_PROBLEM DETAILS_
Begin with the first line of the material and copy each line word for word through the line that contains "random.seed(7)"; the pictures are left out.

____ DATA BLOCK

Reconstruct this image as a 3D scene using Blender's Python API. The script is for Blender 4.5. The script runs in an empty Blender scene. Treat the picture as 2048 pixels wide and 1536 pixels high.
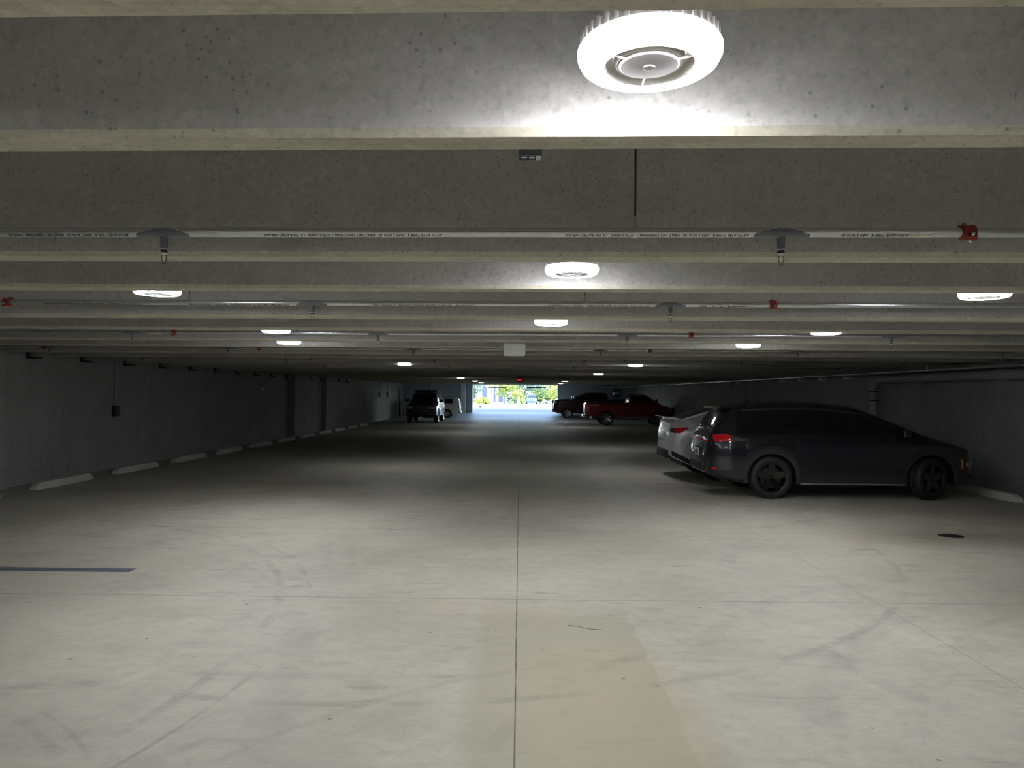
import bpy, bmesh, math, random
from mathutils import Matrix, Vector
R = math.radians
S = bpy.context.scene
COL = S.collection
random.seed(7)

# ------------------------------------------------------------------ camera
EYE = 1.77
def make_camera():
    cd = bpy.data.cameras.new('camera'); co = bpy.data.objects.new('camera', cd); COL.objects.link(co)
    cd.sensor_width = 36; cd.lens = 1500/2048*36; cd.clip_start = .05; cd.clip_end = 800
    f = Vector((-16/1500, 1, 23/1500)).normalized()
    r0 = f.cross(Vector((0,0,1))).normalized(); u0 = r0.cross(f)
    p = .0085
    r = r0*math.cos(p)+u0*math.sin(p); u = u0*math.cos(p)-r0*math.sin(p)
    M = Matrix((r, u, -f)).transposed().to_4x4(); M.translation = (0,0,EYE)
    co.matrix_world = M
    S.camera = co
make_camera()

# ------------------------------------------------------------------ sky, sun, exposure
W = bpy.data.worlds.new('sky'); S.world = W; W.use_nodes = True
nt = W.node_tree; nt.nodes.clear()
sky = nt.nodes.new('ShaderNodeTexSky'); sky.sky_type = 'NISHITA'; sky.sun_disc = False
sky.sun_elevation = R(48); sky.sun_rotation = R(200); sky.dust_density = 1.5
bg = nt.nodes.new('ShaderNodeBackground'); bg.inputs['Strength'].default_value = 1.3
wo = nt.nodes.new('ShaderNodeOutputWorld')
nt.links.new(sky.outputs[0], bg.inputs[0]); nt.links.new(bg.outputs[0], wo.inputs[0])
sd = bpy.data.lights.new('sun', 'SUN'); sd.energy = 5.5; sd.angle = R(.6); sd.color = (1,.95,.86)
so = bpy.data.objects.new('sun', sd); COL.objects.link(so)
so.rotation_euler = Vector((.35,.62,-.75)).to_track_quat('-Z','Y').to_euler()
LAMP = 140.0
S.view_settings.view_transform = 'Standard'; S.view_settings.look = 'None'
S.view_settings.gamma = 1; S.view_settings.use_curve_mapping = False
S.view_settings.exposure = 0.75

# ------------------------------------------------------------------ measured layout
XW = 9.41                       # side walls
YEND = 62.0                     # far wall
YBACK = -9.0
SK = .0275                      # beams are slightly out of square
def soffit(y): return 2.49 + max(0, y-20)*.005
def floor_z(y): return 0 if y < 58.3 else min(.4, (y-58.3)/3.7*.4)

# ------------------------------------------------------------------ materials
class NT:
    def __init__(s, name):
        s.m = bpy.data.materials.new(name); s.m.use_nodes = True
        s.t = s.m.node_tree; s.b = s.t.nodes['Principled BSDF']
        s.tc = None
    def n(s, typ, **kw):
        x = s.t.nodes.new(typ)
        for k, v in kw.items(): setattr(x, k, v)
        return x
    def l(s, a, b): s.t.links.new(a, b)
    def pos(s):
        if not s.tc: s.tc = s.n('ShaderNodeTexCoord')
        return s.tc.outputs['Object']
    def val(s, inp, v):
        if hasattr(v, 'is_linked') or isinstance(v, bpy.types.NodeSocket): s.l(v, inp)
        else: inp.default_value = v
    def math(s, op, a, b=None, c=None):
        x = s.n('ShaderNodeMath', operation=op)
        s.val(x.inputs[0], a)
        if b is not None: s.val(x.inputs[1], b)
        if c is not None: s.val(x.inputs[2], c)
        return x.outputs[0]
    def noise(s, scale, detail=4, rough=.5, vec=None):
        x = s.n('ShaderNodeTexNoise'); x.inputs['Scale'].default_value = scale
        x.inputs['Detail'].default_value = detail; x.inputs['Roughness'].default_value = rough
        s.l(vec or s.pos(), x.inputs['Vector']); return x.outputs['Fac']
    def mapped(s, sc, loc=(0,0,0), rot=(0,0,0)):
        m = s.n('ShaderNodeMapping'); m.inputs['Scale'].default_value = sc
        m.inputs['Location'].default_value = loc; m.inputs['Rotation'].default_value = rot
        s.l(s.pos(), m.inputs['Vector']); return m.outputs[0]
    def ramp(s, f, a, b):
        x = s.n('ShaderNodeMapRange'); s.l(f, x.inputs[0])
        x.inputs[1].default_value = a; x.inputs[2].default_value = b; return x.outputs[0]
    def mix(s, f, a, b):
        x = s.n('ShaderNodeMix', data_type='RGBA'); s.val(x.inputs[0], f)
        for i, v in ((6, a), (7, b)):
            if isinstance(v, tuple): x.inputs[i].default_value = (*v, 1)
            else: s.l(v, x.inputs[i])
        return x.outputs[2]
    def bump(s, h, strength, dist=.01):
        x = s.n('ShaderNodeBump'); x.inputs['Strength'].default_value = strength
        x.inputs['Distance'].default_value = dist; s.l(h, x.inputs['Height'])
        s.l(x.outputs[0], s.b.inputs['Normal'])
    def sep(s):
        x = s.n('ShaderNodeSeparateXYZ'); s.l(s.pos(), x.inputs[0]); return x.outputs
    def color(s, c): s.l(c, s.b.inputs['Base Color'])

def plain(name, c, rough=.5, metal=0, coat=0, emis=None, es=0, var=.06, scale=12):
    k = NT(name)
    n = k.noise(scale, 3)
    a = tuple(min(1, v*(1-var)) for v in c); b = tuple(min(1, v*(1+var)) for v in c)
    k.color(k.mix(n, a, b))
    k.b.inputs['Roughness'].default_value = rough; k.b.inputs['Metallic'].default_value = metal
    k.b.inputs['Coat Weight'].default_value = coat; k.b.inputs['Coat Roughness'].default_value = .04
    if emis:
        k.b.inputs['Emission Color'].default_value = (*emis, 1); k.b.inputs['Emission Strength'].default_value = es
    return k.m

def concrete(name, light, dark, holes=True, streak=False, rough=.85, grain=False):
    k = NT(name)
    c = k.mix(k.ramp(k.noise(1.1, 6, .6), .3, .7), dark, light)
    c = k.mix(k.math('MULTIPLY', k.ramp(k.noise(14, 5, .65), .42, .7), .28), c, tuple(v*.72 for v in light))
    if grain:
        gr = k.noise(1, 4, .7, k.mapped((1.2, 60, 1)))
        c = k.mix(k.math('MULTIPLY', k.ramp(gr, .45, .7), .5), c, tuple(v*.6 for v in light))
    if streak:
        st = k.noise(1, 4, .6, k.mapped((2.2, 2.2, .12)))
        c = k.mix(k.math('MULTIPLY', k.ramp(st, .45, .75), .45), c, tuple(v*.55 for v in light))
    c = k.mix(k.math('MULTIPLY', k.ramp(k.noise(7, 6, .7), .45, .68), .30), c, tuple(min(1, v*1.28) for v in light))
    c = k.mix(k.math('MULTIPLY', k.ramp(k.noise(38, 4, .65), .5, .68), .34), c, tuple(v*.5 for v in dark))
    c = k.mix(k.math('MULTIPLY', k.ramp(k.noise(26, 4, .6, k.mapped((1,1,1),(5,3,1))), .54, .7), .35), c, tuple(min(1, v*1.35) for v in light))
    h = k.noise(60, 4, .7)
    if holes:
        v = k.n('ShaderNodeTexVoronoi'); v.inputs['Scale'].default_value = 34; k.l(k.pos(), v.inputs['Vector'])
        dot = k.math('LESS_THAN', v.outputs['Distance'], .19)
        sel = k.ramp(k.noise(3.3, 3), .42, .56)
        sel2 = k.math('GREATER_THAN', k.noise(21, 1), .47)
        d = k.math('MULTIPLY', k.math('MULTIPLY', dot, sel), sel2)
        c = k.mix(k.math('MULTIPLY', d, .55), c, tuple(v_*.35 for v_ in dark))
        h = k.math('SUBTRACT', h, d)
    k.color(c); k.bump(h, .25, .004)
    k.b.inputs['Roughness'].default_value = rough
    return k.m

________

_THE REPLY_
Reconstruct this image as a 3D scene using Blender's Python API. The script is for Blender 4.5. The script runs in an empty Blender scene. Treat the picture as 2048 pixels wide and 1536 pixels high.
import bpy, bmesh, math, random
from mathutils import Matrix, Vector
R = math.radians
S = bpy.context.scene
COL = S.collection
random.seed(7)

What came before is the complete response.